Confinement in Maxwell-Chern-Simons Planar Quantum Electrodynamics and the 1/N approximation

TL;DR

This paper analyzes the fermion propagator in Maxwell-Chern-Simons planar QED, revealing a phase transition related to chiral symmetry and demonstrating charge screening across parameters using the 1/N approximation.

Contribution

It provides an analytical study of fermion mass generation and confinement in Maxwell-Chern-Simons QED using the 1/N approximation, highlighting phase transitions and parity effects.

Findings

First order phase transition at critical Chern-Simons coefficient

Parity-violating masses generated for all coefficients

Complete charge screening observed in the (N,θ)-plane

Abstract

We study the analytical structure of the fermion propagator in planar quantum electrodynamics coupled to a Chern-Simons term within a four-component spinor formalism.

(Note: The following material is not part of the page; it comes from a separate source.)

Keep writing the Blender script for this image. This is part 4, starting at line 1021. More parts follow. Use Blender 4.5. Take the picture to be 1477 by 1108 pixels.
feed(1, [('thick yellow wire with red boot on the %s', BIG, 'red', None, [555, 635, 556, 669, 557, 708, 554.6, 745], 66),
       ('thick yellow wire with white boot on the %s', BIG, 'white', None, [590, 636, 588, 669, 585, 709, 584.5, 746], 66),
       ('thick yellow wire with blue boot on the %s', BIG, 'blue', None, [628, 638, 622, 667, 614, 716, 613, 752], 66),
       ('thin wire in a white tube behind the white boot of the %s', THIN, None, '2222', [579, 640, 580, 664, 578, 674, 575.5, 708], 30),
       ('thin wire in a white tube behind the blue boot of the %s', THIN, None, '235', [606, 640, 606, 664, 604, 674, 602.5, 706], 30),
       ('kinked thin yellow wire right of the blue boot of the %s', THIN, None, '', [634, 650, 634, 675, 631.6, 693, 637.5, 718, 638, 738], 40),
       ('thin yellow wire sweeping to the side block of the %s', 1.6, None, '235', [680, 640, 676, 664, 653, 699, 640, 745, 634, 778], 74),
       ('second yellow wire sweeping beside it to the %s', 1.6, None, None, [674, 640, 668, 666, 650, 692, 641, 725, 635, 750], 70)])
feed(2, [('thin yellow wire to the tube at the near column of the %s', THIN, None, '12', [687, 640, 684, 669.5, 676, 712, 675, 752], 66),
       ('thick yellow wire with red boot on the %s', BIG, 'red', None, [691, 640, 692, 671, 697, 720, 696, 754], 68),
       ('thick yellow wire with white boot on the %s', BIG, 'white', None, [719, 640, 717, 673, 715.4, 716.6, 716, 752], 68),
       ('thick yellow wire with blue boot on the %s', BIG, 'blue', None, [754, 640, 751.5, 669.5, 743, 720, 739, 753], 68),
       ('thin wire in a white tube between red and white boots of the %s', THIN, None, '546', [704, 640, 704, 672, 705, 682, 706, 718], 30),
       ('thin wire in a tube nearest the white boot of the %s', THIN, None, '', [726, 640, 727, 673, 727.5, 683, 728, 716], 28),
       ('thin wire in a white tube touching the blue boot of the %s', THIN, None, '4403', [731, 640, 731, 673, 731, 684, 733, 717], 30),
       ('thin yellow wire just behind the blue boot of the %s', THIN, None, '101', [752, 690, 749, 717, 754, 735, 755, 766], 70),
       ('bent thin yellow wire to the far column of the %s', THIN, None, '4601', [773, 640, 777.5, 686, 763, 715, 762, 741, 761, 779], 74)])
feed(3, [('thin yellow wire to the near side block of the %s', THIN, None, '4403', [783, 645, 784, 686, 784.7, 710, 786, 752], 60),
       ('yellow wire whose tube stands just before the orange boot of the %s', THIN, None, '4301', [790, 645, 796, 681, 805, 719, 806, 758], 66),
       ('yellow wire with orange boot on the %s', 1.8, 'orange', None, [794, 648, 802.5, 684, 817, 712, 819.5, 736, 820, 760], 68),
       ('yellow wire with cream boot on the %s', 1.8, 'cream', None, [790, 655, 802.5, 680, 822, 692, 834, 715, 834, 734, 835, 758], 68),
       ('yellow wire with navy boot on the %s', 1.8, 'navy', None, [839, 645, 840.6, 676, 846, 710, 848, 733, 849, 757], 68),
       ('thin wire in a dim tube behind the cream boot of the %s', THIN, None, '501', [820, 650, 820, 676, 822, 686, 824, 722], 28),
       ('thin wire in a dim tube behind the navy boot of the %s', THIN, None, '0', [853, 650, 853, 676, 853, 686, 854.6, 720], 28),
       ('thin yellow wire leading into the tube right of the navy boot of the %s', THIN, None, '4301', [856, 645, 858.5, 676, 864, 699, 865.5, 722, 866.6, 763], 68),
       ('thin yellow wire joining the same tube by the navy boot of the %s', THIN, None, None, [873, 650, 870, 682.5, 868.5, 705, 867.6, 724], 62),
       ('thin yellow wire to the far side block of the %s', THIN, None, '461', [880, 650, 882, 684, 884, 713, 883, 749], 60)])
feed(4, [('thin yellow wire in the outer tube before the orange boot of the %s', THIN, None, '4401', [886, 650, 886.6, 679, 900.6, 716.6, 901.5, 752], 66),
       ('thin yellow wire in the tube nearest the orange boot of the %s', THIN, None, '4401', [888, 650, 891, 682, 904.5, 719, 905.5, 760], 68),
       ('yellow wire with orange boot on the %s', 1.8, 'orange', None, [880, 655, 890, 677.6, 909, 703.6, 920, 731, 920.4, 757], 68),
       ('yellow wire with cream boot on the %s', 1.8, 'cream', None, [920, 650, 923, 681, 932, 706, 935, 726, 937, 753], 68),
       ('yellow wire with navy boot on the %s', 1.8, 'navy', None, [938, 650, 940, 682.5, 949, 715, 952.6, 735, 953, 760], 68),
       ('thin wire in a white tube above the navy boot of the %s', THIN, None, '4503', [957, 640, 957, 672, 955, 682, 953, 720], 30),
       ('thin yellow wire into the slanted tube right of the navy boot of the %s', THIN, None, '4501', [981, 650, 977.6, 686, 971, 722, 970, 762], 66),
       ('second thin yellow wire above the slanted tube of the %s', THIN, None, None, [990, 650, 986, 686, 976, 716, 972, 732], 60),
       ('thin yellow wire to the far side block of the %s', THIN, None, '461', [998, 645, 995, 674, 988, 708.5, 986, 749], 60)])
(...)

The dynamical generation of parity-preserving and parity-violating fermion mass terms is considered, through the solution of the corresponding Schwinger-Dyson equation for the fermion propagator at leading order of the 1/N approximation in Landau gauge. The theory undergoes a first order phase transition toward chiral symmetry restoration when the Chern-Simons coefficient $\theta$ reaches a critical value which depends upon the number of fermion families considered. Parity-violating masses, however, are generated for arbitrarily large values of the said coefficient. On the confinement scenario, complete charge screening --characteristic of the 1/N approximation-- is observed in the entire $(N,\theta)$-plane through the local and global properties of the vector part of the fermion propagator.